An acronym to help you remember what FAITH is goes like this: Fully Assured In The Hope. As followers of Jesus Christ, we live in full assurance of the hope that God will fulfill His promises. We confidently live in the present according to God’s future promises. Our present way of life should be a reflection of the future reality God has promised that we are waiting for. 

The way we live our lives today should be a reflection of our belief in the future reality God has promised. Should. But is it? 

Jesus taught this little parable: “The kingdom of heaven is like treasure hidden in a field. When a man found it, he hid it again, and then in his joy went and sold all he had and bought that field.” (Matt. 13:44)

Here’s this guy who somehow finds a treasure hidden in a field. When he finds this treasure, he responds in a very unique way. He hides it. Why? So no one else will find it until he has enough money to buy it for himself. This guy goes and sells everything he has to buy that field. 

Can you imagine the ridicule he got from his friends and family? He couldn’t tell them about it, or they may have gotten to it first. How many times has someone you know put themselves into great financial jeopardy to make a risky investment? If you know someone, you probably know the feeling this man’s friends had. “What are you doing? Are you sure this is going to work out? Come on, think this through! You have to be out of your mind!” 

But this man was undeterred. In his JOY, he went and sold all that he had to buy that field. Joy. He did this out of joy. He sold everything He had in joy. This guy would be seen as a world class moron in our time. Who does that? Who sells everything to buy a field? 

The answer: Someone who knows that there is something far more valuable there than here. You make that kind of decision when you realize that what you stand to lose if you don’t make this move is far greater than what you’re gaining in the moment. When you have seen the treasure with your own eyes, you’re willing to give up everything to get it. Because whatever you lost to get it will be replaced tenfold. 

This man was fully assured in the hope. He knew what buying this field would do for him and his family. And nothing was going to stop him. 
Jesus began this parable and the one after it by saying: “The kingdom of heaven is like…” Is this a true story? Maybe, maybe not. But, the point of the story remains. The kingdom of heaven is like this story. The kingdom of heaven is worth more than anything we can gain on our own. 

When I gave the sermon on this passage, I shared that most of the struggle we’re dealing with in the church today is a result of abundance. We live in an incredibly abundant society. Affluence is everywhere. Sure, Christ-followers may be facing adversity for their faith. But adversity isn’t as much of a problem as affluence and abundance. We have too much of everything. Too much technology. Too much trash because we have too much stuff that even second hand stores are overflowing. Too much opportunity. Too much freedom. Too many events. Too many pressures. Too much information. Too much politics. It’s all too much. 
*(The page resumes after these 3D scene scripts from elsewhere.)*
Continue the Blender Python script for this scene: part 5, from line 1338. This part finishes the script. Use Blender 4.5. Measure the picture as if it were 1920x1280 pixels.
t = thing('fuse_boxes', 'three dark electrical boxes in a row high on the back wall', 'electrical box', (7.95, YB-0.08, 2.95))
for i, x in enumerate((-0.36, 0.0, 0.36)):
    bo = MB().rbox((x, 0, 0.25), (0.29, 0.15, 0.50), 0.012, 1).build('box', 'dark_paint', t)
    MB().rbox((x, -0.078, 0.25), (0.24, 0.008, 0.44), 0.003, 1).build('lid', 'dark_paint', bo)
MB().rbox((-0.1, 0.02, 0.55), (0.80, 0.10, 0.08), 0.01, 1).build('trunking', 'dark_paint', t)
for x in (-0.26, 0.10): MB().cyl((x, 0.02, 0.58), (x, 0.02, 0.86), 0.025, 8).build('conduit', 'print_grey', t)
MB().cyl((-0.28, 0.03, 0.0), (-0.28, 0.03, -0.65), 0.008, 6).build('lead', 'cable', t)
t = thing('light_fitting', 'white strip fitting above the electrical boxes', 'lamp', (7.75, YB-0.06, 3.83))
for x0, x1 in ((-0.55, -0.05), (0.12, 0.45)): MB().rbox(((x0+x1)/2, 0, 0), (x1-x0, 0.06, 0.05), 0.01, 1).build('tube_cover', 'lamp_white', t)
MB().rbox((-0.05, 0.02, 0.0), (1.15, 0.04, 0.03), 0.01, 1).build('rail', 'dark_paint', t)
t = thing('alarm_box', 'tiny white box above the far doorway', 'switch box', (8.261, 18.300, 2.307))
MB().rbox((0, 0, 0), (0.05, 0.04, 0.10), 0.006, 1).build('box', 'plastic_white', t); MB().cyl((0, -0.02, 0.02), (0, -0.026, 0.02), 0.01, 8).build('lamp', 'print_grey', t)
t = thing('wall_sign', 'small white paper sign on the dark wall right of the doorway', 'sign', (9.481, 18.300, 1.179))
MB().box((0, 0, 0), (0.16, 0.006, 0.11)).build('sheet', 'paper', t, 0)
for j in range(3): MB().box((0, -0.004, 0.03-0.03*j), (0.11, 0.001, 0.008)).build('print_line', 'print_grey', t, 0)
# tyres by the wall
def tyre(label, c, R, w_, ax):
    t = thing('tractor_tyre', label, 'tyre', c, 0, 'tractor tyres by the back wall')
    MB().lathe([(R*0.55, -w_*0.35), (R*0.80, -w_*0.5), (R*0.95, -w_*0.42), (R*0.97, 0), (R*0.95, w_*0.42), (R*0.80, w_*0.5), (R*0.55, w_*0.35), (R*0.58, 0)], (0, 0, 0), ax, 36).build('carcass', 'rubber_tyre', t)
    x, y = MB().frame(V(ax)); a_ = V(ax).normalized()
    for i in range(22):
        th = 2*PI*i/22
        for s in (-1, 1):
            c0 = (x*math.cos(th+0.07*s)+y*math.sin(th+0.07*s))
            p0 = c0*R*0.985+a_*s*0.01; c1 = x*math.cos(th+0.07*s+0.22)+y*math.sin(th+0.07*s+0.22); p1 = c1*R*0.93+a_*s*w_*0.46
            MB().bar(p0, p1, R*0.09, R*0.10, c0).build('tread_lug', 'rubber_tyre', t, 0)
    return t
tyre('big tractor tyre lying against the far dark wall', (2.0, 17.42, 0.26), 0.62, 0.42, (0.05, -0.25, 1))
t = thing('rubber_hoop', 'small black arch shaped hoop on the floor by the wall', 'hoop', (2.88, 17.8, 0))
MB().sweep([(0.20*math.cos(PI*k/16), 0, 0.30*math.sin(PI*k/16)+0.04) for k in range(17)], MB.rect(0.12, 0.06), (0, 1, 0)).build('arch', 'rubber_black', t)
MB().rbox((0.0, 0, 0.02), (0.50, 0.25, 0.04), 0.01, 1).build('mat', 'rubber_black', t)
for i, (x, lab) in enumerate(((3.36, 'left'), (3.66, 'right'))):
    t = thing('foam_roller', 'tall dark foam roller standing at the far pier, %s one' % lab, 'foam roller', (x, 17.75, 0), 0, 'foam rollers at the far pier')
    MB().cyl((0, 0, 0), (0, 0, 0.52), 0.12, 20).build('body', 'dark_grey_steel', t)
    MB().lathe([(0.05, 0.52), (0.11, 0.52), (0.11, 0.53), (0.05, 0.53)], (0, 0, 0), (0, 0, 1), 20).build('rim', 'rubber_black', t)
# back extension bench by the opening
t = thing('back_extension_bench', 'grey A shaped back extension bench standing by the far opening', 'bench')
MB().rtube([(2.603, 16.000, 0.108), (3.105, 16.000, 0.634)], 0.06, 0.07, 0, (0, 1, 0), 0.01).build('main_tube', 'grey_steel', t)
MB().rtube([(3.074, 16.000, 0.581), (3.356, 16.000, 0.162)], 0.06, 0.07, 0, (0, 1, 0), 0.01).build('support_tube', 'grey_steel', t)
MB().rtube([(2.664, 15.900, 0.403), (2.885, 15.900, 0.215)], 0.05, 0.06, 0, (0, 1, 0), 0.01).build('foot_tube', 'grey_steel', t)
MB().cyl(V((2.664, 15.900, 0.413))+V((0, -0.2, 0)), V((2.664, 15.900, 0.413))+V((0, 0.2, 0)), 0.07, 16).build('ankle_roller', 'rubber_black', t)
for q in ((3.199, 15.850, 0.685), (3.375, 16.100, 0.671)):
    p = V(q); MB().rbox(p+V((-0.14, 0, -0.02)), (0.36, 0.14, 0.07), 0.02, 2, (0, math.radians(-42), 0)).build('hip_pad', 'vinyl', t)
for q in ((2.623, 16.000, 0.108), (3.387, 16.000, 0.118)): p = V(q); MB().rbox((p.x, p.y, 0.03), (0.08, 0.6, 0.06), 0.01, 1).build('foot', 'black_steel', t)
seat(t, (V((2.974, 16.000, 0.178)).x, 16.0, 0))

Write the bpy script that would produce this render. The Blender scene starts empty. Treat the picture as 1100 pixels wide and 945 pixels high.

Have you ever tried to use bathroom paper-towels to soak up a spill? Have you noticed how non-absorbent they are? You end up just pushing the liquid around instead of soaking it up. Dan Gruver wrote on “The Gospel Coalition” blog that we are “Trying to dry up our profound “sense of exile” with the non-absorbent paper towels of the incomplete joys of this world.” All we’re doing with our abundance is pushing around a problem that can only be absorbed by the Kingdom of Heaven. 

JRR Tolkien wrote: “We all long for [Eden], and we are constantly glimpsing it: our whole nature at its best and least corrupted, its gentlest and most humane, is still soaked with the sense of ‘exile’.”   All abundance really amounts to is distraction. The more abundance, the greater the opportunity to be distracted from what really matters. That’s true for your walk with God, for your family and anything that really matters. 

In my lifetime there has been a lot of talk about “mortgaging our kids future”. One side will use that phrase to talk about the national debt, the other about climate change. What we do as a society is rob from our future so we can have what we want now. I do it. We all do it. We have a mortgage on our house. We want the luxury now with as little sacrifice as possible. All we do is push our problems down the road a little further. The problem is never absorbed because that’s not what that particular type of paper towel was designed to do. Bathroom paper towels were meant to dry your hands and thrown away. They’re designed to be trash. The stuff of abundance is also designed to be trash. It’s pretty much garbage when we buy it. 

But, that’s not what the kingdom of heaven is like. We’re supposed to live our lives today with the full assurance that God will keep His promises tomorrow. As Jesus said, each day has enough trouble of it’s own. We’re supposed to live like Jesus is coming tomorrow. Most of us, though, hope He doesn’t. Because we want to fulfill our dreams for our own life before He comes. He can come, just not before we’re done getting what we want. 
We can’t build God’s kingdom and our own at the same time. Our kingdom is the stuff non absorbent paper towels are made of. That’s what we’re supposed to joyfully sell so we can get God’s kingdom. The faith-filled follower of Jesus Christ is not obsessed with the pleasures and treasures of this life. The faith-filled follower of Jesus lives their life in full assurance of the hope that Jesus secured for us with his death, burial, resurrection and ascension. 

Non-absorbent paper towels is the stuff of landfills. But faith is the stuff the Kingdom is made of.